O espaço na cidade passou a ser de todos, porque foi concebido para todos,
indistintamente. Dessa forma, a pessoa sai da condição de “indivíduo”, para a condição
28
de “sujeito” da cidade, que se transmuta em “cidadão”, o qual se materializa, ou se
concretiza, através de sua participação ativa na dinâmica da sociedade.
De acordo com Alain Touraine, o sujeito é:
(...) a construção do indivíduo (ou grupo) como ator através da associação de sua liberdade afirmada com sua experiência de vida assumida e reinterpretada. O sujeito é o esforço de transformação de uma situação vivida em ação livre; introduz a liberdade no que aparece, em primeiro lugar, como determinantes sociais e herança cultural. (TOURAINE, 1996, p. 24)
Sujeito, espaço e cidadania são categorias que além de estarem intimamente
ligadas, parece fazer parte de um mesmo contexto social, na qual uma depende da outra
para o desenvolvimento da dinâmica da sociedade e a reprodução dos valores
socioculturais, como legado a outras gerações.
Porém, o que ocorrerá quando um indivíduo (ou grupo) se vê impossibilitado,
de alguma forma, de participar desse processo, mesmo diante do esforço em querer
transformar uma determinada “situação vivida” em uma ação que garanta a
concretização de um bem que lhe é devido? Por acaso ele deixará de ser sujeito, já que é
o ator daquela ação? Haverá cidadania quando o indivíduo se encontrar isolado
socialmente do “lugar” ou do “espaço”, mesmo lutando pelo direito ao seu usufruto?
Do ponto de vista político, a consciência é o cidadão, isto é, tanto o indivíduo situado no tecido das relações sociais, como portador de direitos e deveres, relacionando-se com a esfera pública do poder e das leis, quanto o membro de uma classe social, definido por sua situação e posição nessa classe, portador e defensor de interesses específicos de seu grupo ou de sua classe, relacionando-se com a esfera pública do poder e das leis. (CHAUI, 1997, p. 118)

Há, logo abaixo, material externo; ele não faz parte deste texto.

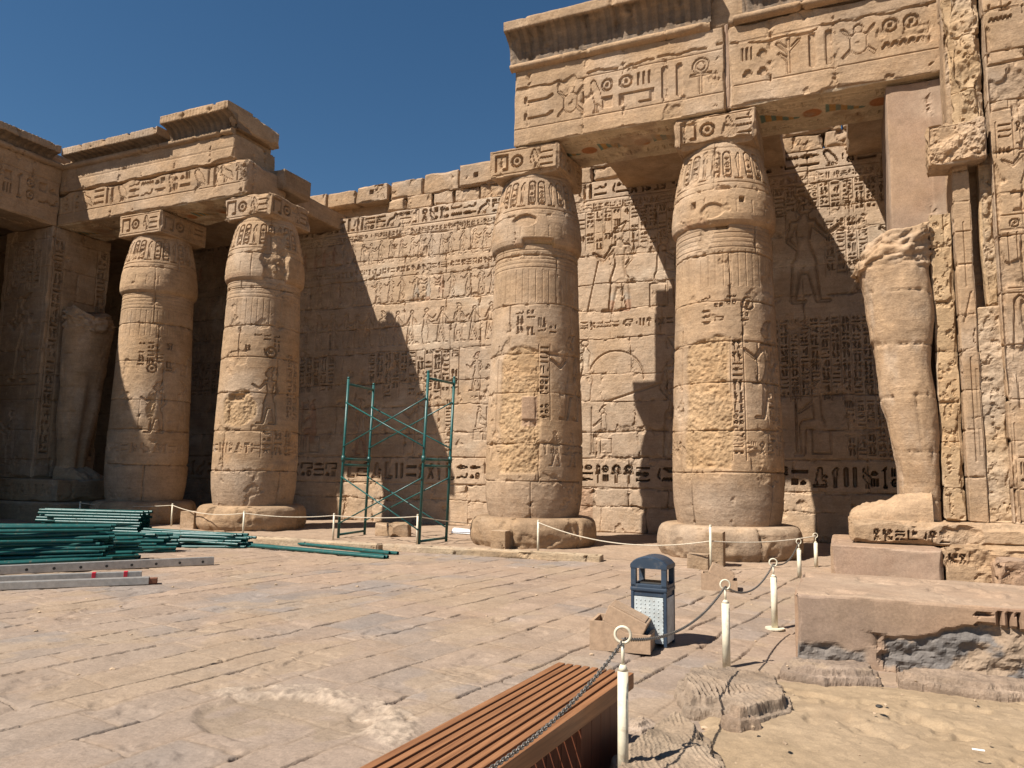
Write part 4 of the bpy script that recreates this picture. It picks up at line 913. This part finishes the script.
# ------------------------------------------------------------------ SAND AND ROCKS (right foreground)
def poly_dist(X, Y, P):
    P = np.array(P); inside = np.zeros(X.shape, bool); d = np.full(X.shape, 9.)
    for (x0, y0), (x1, y1) in zip(P, np.roll(P, -1, 0)):
        c = ((y0 > Y) != (y1 > Y)) & (X < (x1 - x0) * (Y - y0) / (y1 - y0 + 1e-12) + x0); inside ^= c
        dx, dy = x1 - x0, y1 - y0; t = np.clip(((X - x0) * dx + (Y - y0) * dy) / (dx * dx + dy * dy + 1e-12), 0, 1)
        d = np.minimum(d, np.hypot(X - x0 - t * dx, Y - y0 - t * dy))
    return np.where(inside, d, -d)
def sand():
    xs = np.arange(-1.6, 3.6, .014); ys = np.concatenate([np.arange(-1, 3, .05), np.arange(3, 7.3, .014)]); X, Y = np.meshgrid(xs, ys)
    P = [(-.72, -1), (-.78, 3.0), (-.95, 3.9), (-1.02, 4.6), (-.98, 5.1), (-1.02, 5.5), (-.98, 6.2), (-.55, 6.7), (-.42, 7.3), (3.6, 7.4), (3.6, -1)]
    d = poly_dist(X, Y, P) + .10 * (fbm(X * 3, Y * 3, 3, 3) - .5)
    n = fbm(X * 1.2, Y * 1.2, 4, 6); nf = fbm(X * 9, Y * 9, 4, 7)
    z = -.12 + .15 * sst(-.16, .22, d) + .05 * sst(.2, 1.2, d) + .05 * (n - .5) + .016 * (nf - .5) + .012 * (fbm(X * 26, Y * 26, 2, 8) - .5) - .03 * sst(.6, .72, fbm(X * 4.2, Y * 4.2, 3, 19)) - .05 * sst(5.6, 7.2, Y)
    z -= .10 * sst(.55, 0, np.abs(X - .1) / 1.2) * sst(5.9, 5.2, Y) * sst(3.5, 4.6, Y) * .35
    c = np.ones(X.shape + (3,)) * np.array([.41, .303, .187]); k = sst(.5, .7, n)[..., None] * .5; c = c * (1 - k) + np.array([.40, .30, .195]) * k
    c *= (1 + .25 * (nf - .5))[..., None]
    tag(link('sand', mesh_np('sand', np.stack([X, Y, z], -1).reshape(-1, 3), grid_faces(*X.shape), c.reshape(-1, 3)), M['sand']), kind='structure')
sand()
def rock(loc, pts, h, seed, label, name='layered_rock', strat=(1., .35), col=(.37, .29, .215), nl=7, tilt=(0, 0), res=.009, rough=1., group=None):
    """weathered bedded slab: outline pts (world xy), level top eroded into ridges, broken stepped edge"""
    P = np.array(pts); lo = P.min(0) - .08; hi = P.max(0) + .08
    xs = np.arange(lo[0], hi[0] + res, res); ys = np.arange(lo[1], hi[1] + res, res); X, Y = np.meshgrid(xs, ys)
    nd = fbm(X * 9, Y * 9, 5, seed, .6) - .5; nb = fbm(X * 3, Y * 3, 4, seed + 3) - .5
    d = poly_dist(X, Y, pts) + .16 * nb + .04 * nd
    a = math.atan2(strat[1], strat[0]); along = X * math.cos(a) + Y * math.sin(a); acr = -X * math.sin(a) + Y * math.cos(a)
    wv = acr + .16 * (fbm(along * 2.0, acr * 2.0, 4, seed + 1) - .5) + .02 * nd
    ph = wv * 26 * (nl / 7); fr = ph - np.floor(ph); amp = n2(along * 2.2, np.floor(ph) * 5.1, seed)
    rm = sst(.44, .62, fbm(X * 2.6, Y * 2.6, 3, seed + 2))
    ridge = (sst(0, .75, fr) - sst(.75, 1., fr)) * amp * rm
    lay = 2; t = np.clip(d / .11, 0, 1) * lay; step = (np.floor(t) + sst(.0, .35, t - np.floor(t))) / lay      # stepped broken rim
    z = h * np.clip(step, 0, 1) * (1 + .5 * nb) + .045 * rough * ridge * sst(.02, .10, d) + .03 * nd + .012 * (fbm(X * 30, Y * 30, 2, seed + 5) - .5)
    z += (X - loc[0]) * tilt[0] + (Y - loc[1]) * tilt[1]
    z = np.where(d < 0, -.12, z)
    c = np.ones(X.shape + (3,)) * np.array(col) * (.92 + .30 * (ridge - .3) + .5 * nd)[..., None]
    snd = (sst(.50, .58, fbm(X * 2.6, Y * 2.6, 4, seed + 8) + .1 * nd) * sst(.04, .12, d))[..., None] * .8; c = c * (1 - snd) + np.array([.375, .28, .19]) * snd
    keep = d > -.03
    idx = -np.ones(X.shape, int); idx[keep] = np.arange(keep.sum())
    F = grid_faces(*X.shape); kk = idx.ravel()[F]; F = kk[(kk >= 0).all(1)]
    V = np.stack([X - loc[0], Y - loc[1], z], -1)[keep]
    o = link(name, mesh_np(name, V, F, c[keep], smooth=False), M['rock']); o.location = (loc[0], loc[1], loc[2] if len(loc) > 2 else 0)
    return tag(o, label, 'rock', group)
rock((-.75, 5.75, .0), [(-1.06, 5.22), (-1.16, 5.8), (-1.10, 6.25), (-.85, 6.45), (-.50, 6.30), (-.40, 5.85), (-.38, 5.5), (-.50, 5.32), (-.62, 5.1), (-.72, 5.28), (-.85, 5.3)], .13, 31, 'thin bedded grey brown rock with an overhanging edge below the pedestal corner', strat=(.55, -1.), rough=.7, col=(.37, .285, .205))
rock((-.62, 5.12, .04), [(-.80, 5.08), (-.76, 5.22), (-.60, 5.24), (-.5, 5.12), (-.64, 5.0)], .13, 36, 'small rounded light stone at the edge of the sand', nl=4, rough=.3, col=(.34, .25, .175))
rock((-.82, 4.3, .06), [(-1.06, 3.4), (-1.15, 4.1), (-1.14, 4.55), (-1.02, 4.85), (-.84, 4.72), (-.68, 4.4), (-.50, 3.95), (-.46, 3.2), (-.85, 3.0)], .12, 41, 'smooth banded slab of rock beside the foot of the nearest post', strat=(.40, -1.), nl=11, rough=.22, col=(.38, .29, .20))
rock((-.1, 6.85, .02), [(-.55, 6.55), (-.48, 6.95), (-.2, 7.12), (.18, 7.1), (.22, 6.72), (-.2, 6.5)], .085, 51, 'low flat rock lying against the left foot of the near pedestal', strat=(1, .1), rough=.8, col=(.33, .25, .185))
rock((.85, 6.85, .04), [(.3, 6.7), (.32, 6.95), (.9, 7.1), (1.7, 7.15), (1.8, 6.75), (.9, 6.62)], .075, 56, 'long thin stone slab half buried in sand along the pedestal', strat=(1, .05), nl=3, rough=.4, col=(.37, .275, .195))
rock((-1.28, 5.0, -.02), [(-1.42, 4.85), (-1.4, 5.1), (-1.25, 5.2), (-1.12, 5.05), (-1.2, 4.82)], .05, 58, 'small pale broken paving fragment behind the bench end', nl=3, rough=.5, col=(.42, .33, .25))
def pebbles():
    R = random.Random(4); bm = bmesh.new()
    for i in range(125):
        if i < 30: x, y, z = R.uniform(-.6, 2.0), R.uniform(4.2, 6.8), .10
        else: x, y, z = R.uniform(-9, -.5), R.uniform(4, 19), .0
        r = R.uniform(.006, .018) * (.8 if i < 30 else 1.3)
        if i >= 30 and y > 13: r *= 1.6
        m = Matrix.Translation((x, y, z + r * .2)) @ Matrix.Rotation(R.random() * 6, 4, 'Z') @ Matrix.Diagonal((r * R.uniform(.8, 1.6), r, r * .6, 1))
        bmesh.ops.create_icosphere(bm, subdivisions=1, radius=1, matrix=m)
    for v in bm.verts: v.co += Vector((R.uniform(-1, 1), R.uniform(-1, 1), R.uniform(-1, 1))) * .0025
    o = bm_obj('pebbles', bm, flat_mat('pebble_stone', (.36, .26, .17), .9, 0, 3, .4)); tag(o, kind='stuff', label='loose pebbles scattered over sand and paving', cat='pebbles')
pebbles()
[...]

Ao que aponta, a questão da cidadania parece estar correlacionada com a
efetivação de determinadas demandas sociais de um grupo, aqui denominados por
Chauí de “interesses específicos”, o que tem a ver com as políticas públicas que se
transmutam em direitos:
Mais do que um direito à cidade, o que está em jogo é o direito a obter da sociedade aqueles bens e serviços mínimos sem os quais a existência não é digna. Esses bens e serviços constituem um encargo da sociedade, através das instâncias do governo, e são devidos a todos. Sem isso, não se dirá que existe o cidadão. (SANTOS, 1998, p. 129)
29
Se a cidade se constitui de “bens” e “serviços” que “são devidos a todos” e que
a ausência disso “não se dirá que existe o cidadão”, logo todos aqueles que se vêem, de
uma forma ou de outra, tolhidos de participar da vida da cidade parece não terem
adquirido ainda direitos de cidadania, ou não emergiram à cidadania. Portanto, não são
cidadãos. Esse é o caso dos deficientes visuais, em que observamos, sobretudo, estarem
estigmatizados pela sociedade em razão da sua deficiência, como sendo uma “pessoa
inútil” e que “não pode participar da vida social”.
(...) acreditamos que alguém com um estigma não seja completamente humano. Com base nisso, fazemos vários tipos de discriminação, através das quais efetivamente, e muitas vezes sem pensar, reduzimos suas chances de vida. Construímos uma teoria do estigma, uma ideologia para explicar a sua inferioridade e dar conta do perigo que ela representa, racionalizando algumas vezes uma animosidade baseada em outras diferenças, tais como as de classe social. Utilizamos termos específicos de estigma como aleijado, bastardo, retardado, em nosso discurso diário como fonte de metáfora e representação de maneira característica, sem pensar no seu significado original. (GOFFMAN, 1980, p. 15)
É dessa forma que surge o preconceito e a segregação social. A sociedade
alimenta a construção de estigmas, ao mesmo tempo em que legitima as desigualdades
sociais existentes, ao considerar as pessoas com deficiência “improdutivas” ignorando
as suas capacidades motivacionais e intelectuais. E assim, “estabelece os meios de
categorizar as pessoas e o total de atributos considerados como comuns e naturais para
os membros de cada uma dessas categorias”. (GOFFMAN, 1980, p. 11)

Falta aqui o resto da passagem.